Mercoledì 24 Aprile 2024

Accordi prematrimoniali, boom di richieste in Italia. Possibile ok nel 2020

Il governo ha in mano il disegno di legge delega per la revisione del Codice civile: il nostro è uno dei pochi paesi a non prevedere questi patti

Zuckerberg e la moglie Priscilla hanno stipulato un accordo prematrimoniale (LaPresse)

Zuckerberg e la moglie Priscilla hanno stipulato un accordo prematrimoniale (LaPresse)

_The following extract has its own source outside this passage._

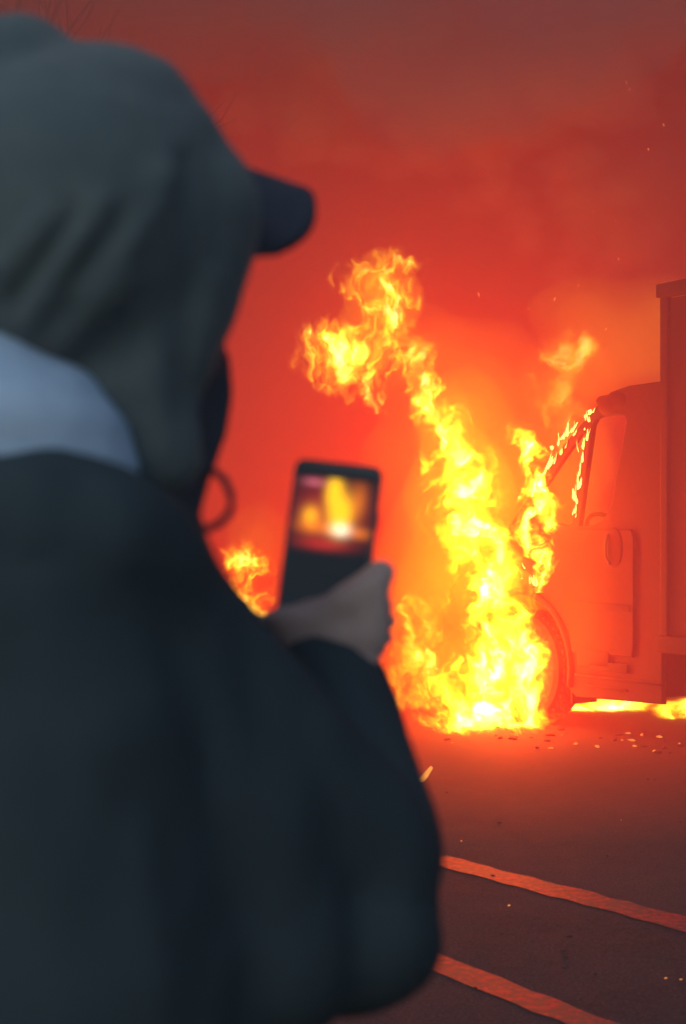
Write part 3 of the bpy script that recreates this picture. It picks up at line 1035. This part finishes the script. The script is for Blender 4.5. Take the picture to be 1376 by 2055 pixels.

Roma, 18 marzo 2019 - Patti chiari, nozze serene (si spera). Più di 6 italiani su 10 sono favorevoli agli accordi pre-matrimoniali, li ritengono uno strumento che può evitare problemi al momento della separazione. Si tratta di un istituto, diffuso in gran parte dell’Europa e del mondo, che potrebbe essere introdotto in Italia entro un anno. La richiesta non manca. In una ricerca compiuta su 541 coppie in procinto di convolare a nozze, il 64% degli interpellati si è detto favorevole a firmare un patto che fissi reciproci diritti e obblighi prima di mettersi l’anello al dito. Il dato cresce fino al 75% nelle coppie sotto i 30 anni, mentre su base regionale è il Nord (dove si concentra la maggioranza dei divorzi) a spingere per questa novità (col 71% dei pareri favorevoli), mentre al Centro-Sud la percentuale cala al 57%. Marcata – si legge nel report dell’associazione ‘Donne e qualità della vita’ – la differenza tra i generi: il 70% degli uomini dice sì, contro il 58% delle preferenze femminili. Richiesta di cui il Guardasigilli Alfonso Bonafede (in quota M5S) dovrà tenere conto: il disegno di legge delega per la revisione del Codice civile è in mano al ministero della Giustizia. Ma deve – di fatto – essere ancora riempito di contenuti. Il percorso, dunque, si annuncia lungo.

Il titolo, però, è chiaro: si parla della «stipula fra nubendi, tra i coniugi, tra le parti di una programmata o attuata unione civile, di accordi intesi a regolare fra loro i rapporti personali e quelli patrimoniali, anche in previsione dell’eventuale crisi del rapporto, nonché a stabilire i criteri per l’indirizzo della vita familiare e l’educazione dei figli». Il boom di richieste ai notai è certificato da Paolo De Martinis, alla guida di uno dei più importanti studi di Milano: «La possibilità di fissare reciproci diritti e obblighi prima di una crisi è un incentivo al matrimonio, nonché una mancanza che il legislatore italiano deve colmare». Non aspettatevi, però, le follie made in Usa alla Mark Zuckerberg, che ha dovuto scrivere nero su bianco l’obbligo di passare almeno una notte alla settimana con la moglie Priscilla. «Non c’è possibilità che una clausola del genere arrivi in Italia, andrebbe contro i diritti inderogabili protetti dalla Carta costituzionale», continua De Martinis. E, allora, come potrebbero essere i patti matrimoniali all’italiana? «Alcuni obblighi non potranno essere toccati, come la corresponsione degli alimenti, gli altri doveri di assistenza e di educazione dei figli – prosegue il notaio -. Diciamo che la parte su cui si potrà agire è soprattutto quella patrimoniale». Nel titolo della delega, però, al momento figura anche l’educazione dei figli: il ministero per la Famiglia, guidato dal leghista Lorenzo Fontana, si riserva di dare un parere, una volta definito il provvedimento. Le regole riguarderebbero coppie etero o omosessuali e verrebbero sottoscritte «in forma di atto pubblico o scrittura privata autenticata».

L'Italia è tra le poche nazioni occidentali a non prevedere questi patti. Una spinta alla loro introduzione è stata data dalla sentenza delle Sezioni Unite della Cassazione del 2018 sugli assegni di divorzio, che ha riscritto le regole per il loro calcolo. Al momento l’unico ddl sugli accordi prematrimoniali che ha iniziato l’iter in Commissione Giustizia è di minoranza, a firma Morani-D’Alessandro. «Lasciando da parte l’educazione dei figli, diamo la possibilità di stipulare, anche durante il matrimonio - spiega la deputata Alessia Morani (Pd) - accordi che impegnano un coniuge ad attribuire all’altro una somma di denaro (periodica o una tantum ) o una quota di beni immobili, fino al 50% dei propri averi. Viceversa, si può rinunciare al mantenimento, fatti salvi i diritti agli alimenti, alla cura e al sostegno dei figli».